Major paleogeographic and paleoclimatic changes during the late Paleozoic, Early Cretaceous and Cenozoic of central Australia and their influence on recycling of sediments

During the late Paleozoic glacial ice extended from Antarctica across most of the Australian part of Gondwana. Maximum ice thickness over Antarctica was ∼5400–8000 m and over central Australia 2700–4000 m. Asselian to Sakmarian warming led to in situ down wasting of ice, producing thick successions of proglacial sediments. Subsequent marine transgression penetrated along the southern lowland from the (now) southeast of the continent, but not into the Pedirka and Cooper basins.

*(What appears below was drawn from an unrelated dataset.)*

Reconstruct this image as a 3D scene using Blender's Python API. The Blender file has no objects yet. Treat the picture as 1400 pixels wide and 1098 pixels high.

Early Jurassic subsidence in the central part of the Australian plate initiated development of the Eromanga Basin and fluviatile sedimentation. From the latest Jurassic to Early Cretaceous climate became progressively colder (Frakes Thermal Minimum), punctuated by two major glaciations and a lesser late Aptian event that are coincident with global cold intervals. Glacial debris was deposited along southern margins of the Eromanga Basin. Marine influence commenced in the latest Jurassic(?) to earliest Valanginian, followed by at least 14 transgressions and regressions in the Valanginian to early Cenomanian. Regression from the interior of the continent by the early Cenomanian led to fluvial to lacustrine conditions. Higher rainfall and temperature in the Late Cretaceous to early Paleocene promoted deep weathering. A drainage divide existed between the central part of the continent and the Eucla Basin. Subsidence in the late Paleocene initiated fluvial to lacustrine deposition in the Lake Eyre Basin. Climate during the ensuing late Paleocene to early Eocene in the central part of Australia was warmer than the south where cool temperate, high-rainfall conditions prevailed. Deposition during the middle Eocene to late Eocene spread over a large part of the interior of the continent in an endorheic drainage system akin to the Okavango delta in Botswana. Climate in the interior had become monsoonal, whereas along the southern coastal region conditions were moist, warm temperate fostering prolonged weathering and widespread silicification in the interior, a process probably extending into the Oligocene. By the early Neogene climate was warmer and drier in the interior, drainage was poor and rainfall strongly seasonal with high evaporation rates producing saline and carbonate-rich lakes. In the early to middle Miocene episodic subsidence in the Lake Eyre Basin, along with mild uplift along the southern basin margin and/or falling lake levels, led to stream rejuvenation.